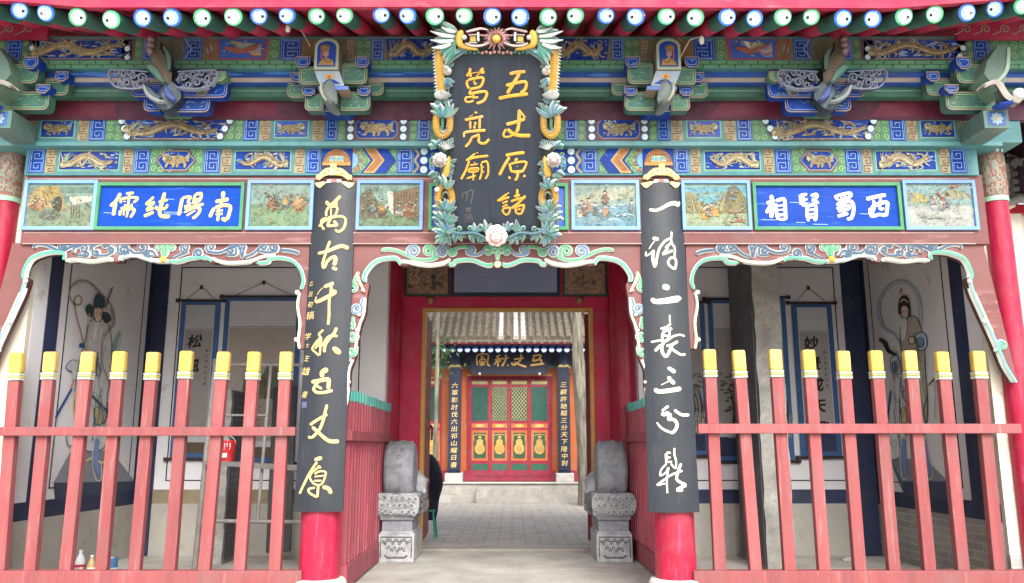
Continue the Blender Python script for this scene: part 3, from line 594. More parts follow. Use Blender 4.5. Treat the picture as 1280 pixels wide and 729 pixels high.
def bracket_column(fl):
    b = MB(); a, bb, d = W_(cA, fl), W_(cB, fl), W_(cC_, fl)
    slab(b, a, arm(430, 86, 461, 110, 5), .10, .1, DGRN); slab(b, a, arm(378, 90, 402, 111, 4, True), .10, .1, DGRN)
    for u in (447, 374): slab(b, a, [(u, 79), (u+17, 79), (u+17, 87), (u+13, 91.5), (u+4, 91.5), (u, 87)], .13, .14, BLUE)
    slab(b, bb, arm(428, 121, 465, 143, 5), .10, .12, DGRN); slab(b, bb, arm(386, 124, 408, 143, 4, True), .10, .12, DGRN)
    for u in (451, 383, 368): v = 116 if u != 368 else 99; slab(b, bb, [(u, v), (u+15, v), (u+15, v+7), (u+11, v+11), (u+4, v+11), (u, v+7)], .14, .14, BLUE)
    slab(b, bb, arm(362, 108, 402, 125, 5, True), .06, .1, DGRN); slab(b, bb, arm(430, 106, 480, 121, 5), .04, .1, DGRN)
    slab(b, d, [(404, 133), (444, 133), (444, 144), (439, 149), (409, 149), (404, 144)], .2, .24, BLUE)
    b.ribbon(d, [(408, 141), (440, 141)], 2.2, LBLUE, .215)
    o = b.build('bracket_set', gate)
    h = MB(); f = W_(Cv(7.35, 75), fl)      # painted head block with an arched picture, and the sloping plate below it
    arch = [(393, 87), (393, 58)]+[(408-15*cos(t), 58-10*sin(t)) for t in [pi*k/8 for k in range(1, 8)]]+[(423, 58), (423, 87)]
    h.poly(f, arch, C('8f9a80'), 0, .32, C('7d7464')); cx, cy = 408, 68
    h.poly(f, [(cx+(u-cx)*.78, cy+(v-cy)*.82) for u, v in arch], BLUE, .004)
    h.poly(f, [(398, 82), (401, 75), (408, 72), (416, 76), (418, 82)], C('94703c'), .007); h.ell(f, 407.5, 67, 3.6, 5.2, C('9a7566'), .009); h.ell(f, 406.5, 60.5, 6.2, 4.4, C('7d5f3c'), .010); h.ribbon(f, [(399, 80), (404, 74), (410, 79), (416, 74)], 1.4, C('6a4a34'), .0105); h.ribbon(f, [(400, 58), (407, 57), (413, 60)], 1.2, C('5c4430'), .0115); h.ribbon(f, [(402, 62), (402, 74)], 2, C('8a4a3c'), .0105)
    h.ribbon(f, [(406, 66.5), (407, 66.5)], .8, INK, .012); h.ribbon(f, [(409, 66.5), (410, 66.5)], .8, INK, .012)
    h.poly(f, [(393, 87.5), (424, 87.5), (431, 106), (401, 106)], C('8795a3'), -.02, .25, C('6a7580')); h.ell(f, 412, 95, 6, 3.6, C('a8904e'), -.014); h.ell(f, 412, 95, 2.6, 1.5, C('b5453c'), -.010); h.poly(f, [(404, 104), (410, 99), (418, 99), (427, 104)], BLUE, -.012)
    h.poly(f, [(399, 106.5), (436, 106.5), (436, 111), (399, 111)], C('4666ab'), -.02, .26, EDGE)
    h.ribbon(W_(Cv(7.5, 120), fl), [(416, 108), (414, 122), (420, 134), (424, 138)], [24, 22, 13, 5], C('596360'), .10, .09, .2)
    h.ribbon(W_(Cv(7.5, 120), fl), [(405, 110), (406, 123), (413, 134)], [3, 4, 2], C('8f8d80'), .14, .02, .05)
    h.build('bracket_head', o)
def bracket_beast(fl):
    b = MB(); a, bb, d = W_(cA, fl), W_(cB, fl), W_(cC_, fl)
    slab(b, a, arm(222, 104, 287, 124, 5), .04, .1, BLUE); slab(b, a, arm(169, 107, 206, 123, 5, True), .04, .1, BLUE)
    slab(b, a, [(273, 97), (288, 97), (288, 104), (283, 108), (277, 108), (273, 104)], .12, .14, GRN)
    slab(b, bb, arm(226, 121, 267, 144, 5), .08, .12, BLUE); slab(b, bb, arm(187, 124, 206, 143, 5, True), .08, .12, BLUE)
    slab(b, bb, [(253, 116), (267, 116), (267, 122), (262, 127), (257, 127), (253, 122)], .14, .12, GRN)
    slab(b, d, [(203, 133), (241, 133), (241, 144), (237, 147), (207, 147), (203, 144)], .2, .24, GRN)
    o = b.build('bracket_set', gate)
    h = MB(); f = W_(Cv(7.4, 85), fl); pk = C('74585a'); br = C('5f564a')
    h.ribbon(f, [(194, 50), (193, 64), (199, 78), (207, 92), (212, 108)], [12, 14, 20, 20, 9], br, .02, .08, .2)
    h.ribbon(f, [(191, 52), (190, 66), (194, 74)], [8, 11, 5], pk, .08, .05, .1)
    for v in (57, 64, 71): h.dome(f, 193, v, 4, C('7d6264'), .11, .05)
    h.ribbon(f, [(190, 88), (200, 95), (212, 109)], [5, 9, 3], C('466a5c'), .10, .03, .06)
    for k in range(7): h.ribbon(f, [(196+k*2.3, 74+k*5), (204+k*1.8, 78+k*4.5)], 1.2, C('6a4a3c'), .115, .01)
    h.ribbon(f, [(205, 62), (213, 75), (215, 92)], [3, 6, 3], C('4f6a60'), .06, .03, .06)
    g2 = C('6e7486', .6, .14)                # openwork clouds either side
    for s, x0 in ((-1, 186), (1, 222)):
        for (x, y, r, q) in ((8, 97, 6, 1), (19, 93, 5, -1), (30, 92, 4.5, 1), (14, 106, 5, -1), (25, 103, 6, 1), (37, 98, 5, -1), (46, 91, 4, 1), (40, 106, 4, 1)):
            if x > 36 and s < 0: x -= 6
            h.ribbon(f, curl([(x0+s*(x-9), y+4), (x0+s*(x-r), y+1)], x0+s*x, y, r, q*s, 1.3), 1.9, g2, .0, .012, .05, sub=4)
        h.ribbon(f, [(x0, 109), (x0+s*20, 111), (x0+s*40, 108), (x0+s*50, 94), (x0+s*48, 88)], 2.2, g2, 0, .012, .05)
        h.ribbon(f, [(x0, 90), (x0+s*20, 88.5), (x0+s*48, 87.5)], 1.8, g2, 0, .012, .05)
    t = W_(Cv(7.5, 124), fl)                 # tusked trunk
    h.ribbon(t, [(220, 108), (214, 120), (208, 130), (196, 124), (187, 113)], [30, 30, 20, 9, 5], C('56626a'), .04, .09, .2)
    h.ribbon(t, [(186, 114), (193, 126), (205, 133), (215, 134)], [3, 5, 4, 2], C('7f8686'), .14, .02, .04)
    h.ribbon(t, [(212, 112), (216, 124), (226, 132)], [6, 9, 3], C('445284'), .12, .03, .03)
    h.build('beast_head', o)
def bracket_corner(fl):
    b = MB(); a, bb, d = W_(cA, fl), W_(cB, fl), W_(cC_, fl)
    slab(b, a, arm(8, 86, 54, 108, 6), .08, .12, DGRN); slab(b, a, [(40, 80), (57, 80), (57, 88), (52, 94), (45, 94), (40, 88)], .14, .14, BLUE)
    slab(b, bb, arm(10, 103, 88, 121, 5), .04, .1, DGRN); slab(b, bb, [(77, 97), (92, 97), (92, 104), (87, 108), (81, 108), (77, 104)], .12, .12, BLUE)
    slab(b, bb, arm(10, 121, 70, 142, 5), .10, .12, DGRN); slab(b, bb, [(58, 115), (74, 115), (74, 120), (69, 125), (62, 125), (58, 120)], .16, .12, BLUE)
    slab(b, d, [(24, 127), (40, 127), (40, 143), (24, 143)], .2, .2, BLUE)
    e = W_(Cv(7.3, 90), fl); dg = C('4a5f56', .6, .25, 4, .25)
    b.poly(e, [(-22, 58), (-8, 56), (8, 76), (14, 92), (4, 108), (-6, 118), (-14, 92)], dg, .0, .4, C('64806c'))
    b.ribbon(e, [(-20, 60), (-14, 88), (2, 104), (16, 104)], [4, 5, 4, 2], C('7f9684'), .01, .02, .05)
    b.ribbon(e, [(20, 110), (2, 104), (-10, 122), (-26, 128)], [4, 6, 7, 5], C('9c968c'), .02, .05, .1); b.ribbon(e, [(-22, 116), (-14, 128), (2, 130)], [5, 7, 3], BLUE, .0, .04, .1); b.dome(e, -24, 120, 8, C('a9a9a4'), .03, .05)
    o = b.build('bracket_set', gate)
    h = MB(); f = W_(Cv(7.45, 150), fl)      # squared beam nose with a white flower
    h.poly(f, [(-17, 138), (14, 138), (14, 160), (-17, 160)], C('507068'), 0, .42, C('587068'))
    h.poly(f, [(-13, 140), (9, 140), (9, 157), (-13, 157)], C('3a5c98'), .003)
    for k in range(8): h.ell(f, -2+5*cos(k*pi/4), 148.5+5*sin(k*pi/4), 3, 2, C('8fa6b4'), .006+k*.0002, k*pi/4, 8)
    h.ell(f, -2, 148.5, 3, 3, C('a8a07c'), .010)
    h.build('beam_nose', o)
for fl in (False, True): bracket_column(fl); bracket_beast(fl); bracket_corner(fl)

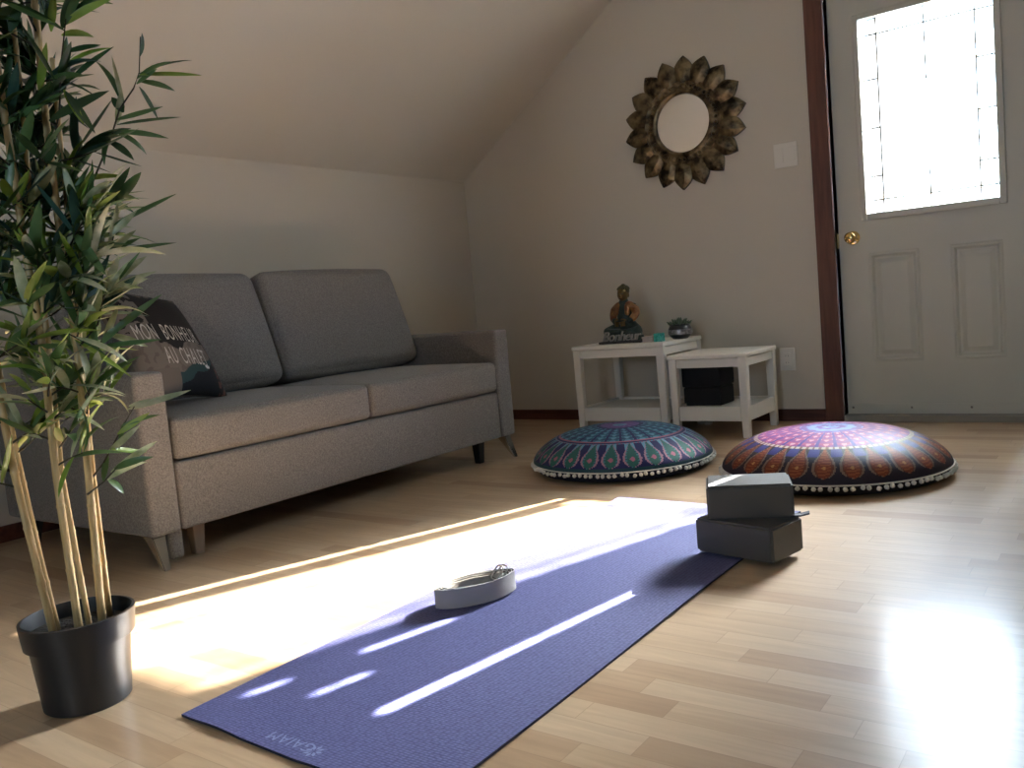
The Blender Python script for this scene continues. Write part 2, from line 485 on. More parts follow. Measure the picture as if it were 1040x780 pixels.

#####

Objective: Give only the count of lines in this material that contain the string "Blender".

Result below: 2